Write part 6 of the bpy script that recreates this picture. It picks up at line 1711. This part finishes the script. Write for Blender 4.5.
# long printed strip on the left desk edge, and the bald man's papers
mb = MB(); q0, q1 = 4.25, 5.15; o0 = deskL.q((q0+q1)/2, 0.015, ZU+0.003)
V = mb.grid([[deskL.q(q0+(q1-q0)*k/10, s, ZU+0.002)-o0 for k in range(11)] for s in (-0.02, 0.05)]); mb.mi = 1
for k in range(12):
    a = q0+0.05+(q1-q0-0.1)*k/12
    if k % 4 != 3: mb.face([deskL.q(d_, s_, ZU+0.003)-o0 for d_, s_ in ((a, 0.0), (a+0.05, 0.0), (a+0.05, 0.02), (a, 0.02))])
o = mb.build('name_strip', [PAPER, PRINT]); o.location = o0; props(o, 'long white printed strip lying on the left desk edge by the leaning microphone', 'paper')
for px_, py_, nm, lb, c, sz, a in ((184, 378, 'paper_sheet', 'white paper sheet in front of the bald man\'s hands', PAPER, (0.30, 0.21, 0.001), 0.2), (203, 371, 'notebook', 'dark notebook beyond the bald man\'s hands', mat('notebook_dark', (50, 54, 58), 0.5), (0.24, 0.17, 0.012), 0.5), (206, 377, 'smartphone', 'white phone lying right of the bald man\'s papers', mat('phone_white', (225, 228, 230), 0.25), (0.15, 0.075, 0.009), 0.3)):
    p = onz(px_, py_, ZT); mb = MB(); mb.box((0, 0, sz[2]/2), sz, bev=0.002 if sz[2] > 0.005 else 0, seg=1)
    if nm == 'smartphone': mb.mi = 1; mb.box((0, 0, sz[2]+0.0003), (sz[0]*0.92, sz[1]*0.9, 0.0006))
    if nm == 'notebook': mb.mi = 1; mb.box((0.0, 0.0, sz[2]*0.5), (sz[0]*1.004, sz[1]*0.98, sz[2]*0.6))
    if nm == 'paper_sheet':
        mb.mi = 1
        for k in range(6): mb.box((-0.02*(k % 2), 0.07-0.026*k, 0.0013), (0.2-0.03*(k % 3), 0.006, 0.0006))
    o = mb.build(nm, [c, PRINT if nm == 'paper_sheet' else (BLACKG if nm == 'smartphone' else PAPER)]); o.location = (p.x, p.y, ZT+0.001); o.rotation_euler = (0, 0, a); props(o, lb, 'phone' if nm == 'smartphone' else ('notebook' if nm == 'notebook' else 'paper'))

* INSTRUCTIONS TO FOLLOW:
Type out all of the material again, word for word.

* ANSWER TO THE TASK:
Write part 6 of the bpy script that recreates this picture. It picks up at line 1711. This part finishes the script. Write for Blender 4.5.
# long printed strip on the left desk edge, and the bald man's papers
mb = MB(); q0, q1 = 4.25, 5.15; o0 = deskL.q((q0+q1)/2, 0.015, ZU+0.003)
V = mb.grid([[deskL.q(q0+(q1-q0)*k/10, s, ZU+0.002)-o0 for k in range(11)] for s in (-0.02, 0.05)]); mb.mi = 1
for k in range(12):
    a = q0+0.05+(q1-q0-0.1)*k/12
    if k % 4 != 3: mb.face([deskL.q(d_, s_, ZU+0.003)-o0 for d_, s_ in ((a, 0.0), (a+0.05, 0.0), (a+0.05, 0.02), (a, 0.02))])
o = mb.build('name_strip', [PAPER, PRINT]); o.location = o0; props(o, 'long white printed strip lying on the left desk edge by the leaning microphone', 'paper')
for px_, py_, nm, lb, c, sz, a in ((184, 378, 'paper_sheet', 'white paper sheet in front of the bald man\'s hands', PAPER, (0.30, 0.21, 0.001), 0.2), (203, 371, 'notebook', 'dark notebook beyond the bald man\'s hands', mat('notebook_dark', (50, 54, 58), 0.5), (0.24, 0.17, 0.012), 0.5), (206, 377, 'smartphone', 'white phone lying right of the bald man\'s papers', mat('phone_white', (225, 228, 230), 0.25), (0.15, 0.075, 0.009), 0.3)):
    p = onz(px_, py_, ZT); mb = MB(); mb.box((0, 0, sz[2]/2), sz, bev=0.002 if sz[2] > 0.005 else 0, seg=1)
    if nm == 'smartphone': mb.mi = 1; mb.box((0, 0, sz[2]+0.0003), (sz[0]*0.92, sz[1]*0.9, 0.0006))
    if nm == 'notebook': mb.mi = 1; mb.box((0.0, 0.0, sz[2]*0.5), (sz[0]*1.004, sz[1]*0.98, sz[2]*0.6))
    if nm == 'paper_sheet':
        mb.mi = 1
        for k in range(6): mb.box((-0.02*(k % 2), 0.07-0.026*k, 0.0013), (0.2-0.03*(k % 3), 0.006, 0.0006))
    o = mb.build(nm, [c, PRINT if nm == 'paper_sheet' else (BLACKG if nm == 'smartphone' else PAPER)]); o.location = (p.x, p.y, ZT+0.001); o.rotation_euler = (0, 0, a); props(o, lb, 'phone' if nm == 'smartphone' else ('notebook' if nm == 'notebook' else 'paper'))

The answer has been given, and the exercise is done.